- **The request**: For every line in the data below that contains "scene", copy the line.

_ _ _ _ _

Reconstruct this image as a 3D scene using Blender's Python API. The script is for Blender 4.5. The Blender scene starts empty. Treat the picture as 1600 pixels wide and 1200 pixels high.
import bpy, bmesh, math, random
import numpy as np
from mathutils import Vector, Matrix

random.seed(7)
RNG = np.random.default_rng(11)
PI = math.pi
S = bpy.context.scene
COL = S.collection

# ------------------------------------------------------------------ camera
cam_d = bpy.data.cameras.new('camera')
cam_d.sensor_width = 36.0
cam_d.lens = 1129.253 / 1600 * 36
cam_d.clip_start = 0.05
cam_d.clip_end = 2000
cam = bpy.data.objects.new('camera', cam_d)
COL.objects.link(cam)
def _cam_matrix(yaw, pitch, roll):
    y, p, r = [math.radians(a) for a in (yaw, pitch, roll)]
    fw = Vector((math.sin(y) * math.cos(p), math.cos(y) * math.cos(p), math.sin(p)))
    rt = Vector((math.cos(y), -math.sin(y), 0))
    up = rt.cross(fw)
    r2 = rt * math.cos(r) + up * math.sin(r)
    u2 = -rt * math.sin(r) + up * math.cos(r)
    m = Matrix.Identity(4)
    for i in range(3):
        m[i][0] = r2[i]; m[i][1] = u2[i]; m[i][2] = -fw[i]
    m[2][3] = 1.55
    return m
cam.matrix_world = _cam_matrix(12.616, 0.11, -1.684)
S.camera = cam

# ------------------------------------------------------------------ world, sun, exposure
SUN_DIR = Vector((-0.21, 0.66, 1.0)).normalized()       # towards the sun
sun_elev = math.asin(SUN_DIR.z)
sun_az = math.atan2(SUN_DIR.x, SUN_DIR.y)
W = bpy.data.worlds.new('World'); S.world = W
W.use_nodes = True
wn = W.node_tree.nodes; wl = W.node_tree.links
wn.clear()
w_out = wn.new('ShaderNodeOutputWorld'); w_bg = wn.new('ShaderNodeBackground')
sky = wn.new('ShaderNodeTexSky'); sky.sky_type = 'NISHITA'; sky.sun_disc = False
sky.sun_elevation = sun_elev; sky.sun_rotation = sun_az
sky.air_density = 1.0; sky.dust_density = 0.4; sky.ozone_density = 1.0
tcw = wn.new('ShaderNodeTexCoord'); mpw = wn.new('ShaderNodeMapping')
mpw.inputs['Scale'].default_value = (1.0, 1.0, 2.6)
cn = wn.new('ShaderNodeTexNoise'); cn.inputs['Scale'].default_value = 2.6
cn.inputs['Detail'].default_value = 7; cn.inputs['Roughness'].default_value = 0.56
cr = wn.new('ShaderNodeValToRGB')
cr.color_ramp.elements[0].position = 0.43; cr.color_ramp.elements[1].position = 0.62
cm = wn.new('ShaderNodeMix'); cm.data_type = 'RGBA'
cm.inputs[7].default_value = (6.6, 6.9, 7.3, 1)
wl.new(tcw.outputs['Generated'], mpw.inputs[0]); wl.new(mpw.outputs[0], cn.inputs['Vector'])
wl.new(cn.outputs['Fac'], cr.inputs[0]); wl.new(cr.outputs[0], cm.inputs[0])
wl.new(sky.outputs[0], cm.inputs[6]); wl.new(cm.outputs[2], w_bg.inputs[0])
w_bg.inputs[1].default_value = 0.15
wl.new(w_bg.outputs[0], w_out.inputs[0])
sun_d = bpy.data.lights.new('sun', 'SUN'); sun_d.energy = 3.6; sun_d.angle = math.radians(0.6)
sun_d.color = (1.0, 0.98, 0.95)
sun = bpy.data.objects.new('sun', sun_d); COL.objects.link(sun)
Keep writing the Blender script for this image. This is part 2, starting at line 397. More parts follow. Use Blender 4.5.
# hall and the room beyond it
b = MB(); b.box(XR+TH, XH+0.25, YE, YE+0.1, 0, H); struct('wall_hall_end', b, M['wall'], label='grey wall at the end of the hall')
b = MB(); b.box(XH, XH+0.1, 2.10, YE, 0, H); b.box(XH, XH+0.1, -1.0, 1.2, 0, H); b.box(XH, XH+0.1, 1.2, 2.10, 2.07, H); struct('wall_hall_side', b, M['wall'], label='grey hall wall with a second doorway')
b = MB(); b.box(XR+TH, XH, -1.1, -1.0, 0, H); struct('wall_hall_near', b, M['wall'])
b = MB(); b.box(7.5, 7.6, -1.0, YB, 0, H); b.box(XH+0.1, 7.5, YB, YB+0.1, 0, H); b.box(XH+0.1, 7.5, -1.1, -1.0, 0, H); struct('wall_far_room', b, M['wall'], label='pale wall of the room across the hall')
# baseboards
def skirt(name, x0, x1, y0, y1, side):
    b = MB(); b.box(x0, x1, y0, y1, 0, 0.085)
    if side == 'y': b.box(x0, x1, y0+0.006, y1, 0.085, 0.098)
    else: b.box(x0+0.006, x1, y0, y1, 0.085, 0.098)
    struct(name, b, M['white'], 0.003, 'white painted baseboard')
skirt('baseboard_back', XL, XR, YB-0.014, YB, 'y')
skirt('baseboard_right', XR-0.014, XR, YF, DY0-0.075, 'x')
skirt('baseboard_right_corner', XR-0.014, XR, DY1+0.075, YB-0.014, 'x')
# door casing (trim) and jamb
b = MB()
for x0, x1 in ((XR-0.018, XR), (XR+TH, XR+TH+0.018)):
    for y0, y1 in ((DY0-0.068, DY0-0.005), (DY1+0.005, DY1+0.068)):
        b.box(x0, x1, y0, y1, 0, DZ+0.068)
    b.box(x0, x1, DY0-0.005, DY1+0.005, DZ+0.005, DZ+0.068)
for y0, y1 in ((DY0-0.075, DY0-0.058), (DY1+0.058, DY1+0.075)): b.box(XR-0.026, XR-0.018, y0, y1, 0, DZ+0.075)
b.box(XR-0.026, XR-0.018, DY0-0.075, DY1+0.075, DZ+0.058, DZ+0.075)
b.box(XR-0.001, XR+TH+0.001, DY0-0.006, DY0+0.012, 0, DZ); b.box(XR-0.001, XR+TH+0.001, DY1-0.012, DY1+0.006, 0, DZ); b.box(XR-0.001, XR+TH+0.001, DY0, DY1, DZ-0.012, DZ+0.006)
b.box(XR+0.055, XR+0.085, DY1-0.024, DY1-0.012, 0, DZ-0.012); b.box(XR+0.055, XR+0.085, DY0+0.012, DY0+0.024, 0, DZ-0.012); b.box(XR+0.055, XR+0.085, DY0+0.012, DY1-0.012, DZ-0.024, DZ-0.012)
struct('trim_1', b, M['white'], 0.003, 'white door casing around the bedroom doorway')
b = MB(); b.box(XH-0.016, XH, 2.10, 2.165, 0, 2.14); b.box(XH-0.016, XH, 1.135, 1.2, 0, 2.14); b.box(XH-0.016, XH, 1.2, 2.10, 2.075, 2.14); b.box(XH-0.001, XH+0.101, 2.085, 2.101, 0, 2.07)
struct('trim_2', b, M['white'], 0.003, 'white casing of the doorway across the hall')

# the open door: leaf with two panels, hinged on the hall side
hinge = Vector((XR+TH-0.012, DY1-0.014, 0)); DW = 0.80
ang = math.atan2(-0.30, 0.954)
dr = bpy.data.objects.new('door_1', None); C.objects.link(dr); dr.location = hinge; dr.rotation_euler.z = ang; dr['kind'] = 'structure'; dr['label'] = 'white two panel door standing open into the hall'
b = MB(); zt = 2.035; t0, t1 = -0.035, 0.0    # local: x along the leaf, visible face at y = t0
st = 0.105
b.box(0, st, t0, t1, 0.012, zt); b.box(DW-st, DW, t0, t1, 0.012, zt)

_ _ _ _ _

- **Solution**:
Reconstruct this image as a 3D scene using Blender's Python API. The script is for Blender 4.5. The Blender scene starts empty. Treat the picture as 1600 pixels wide and 1200 pixels high.
S = bpy.context.scene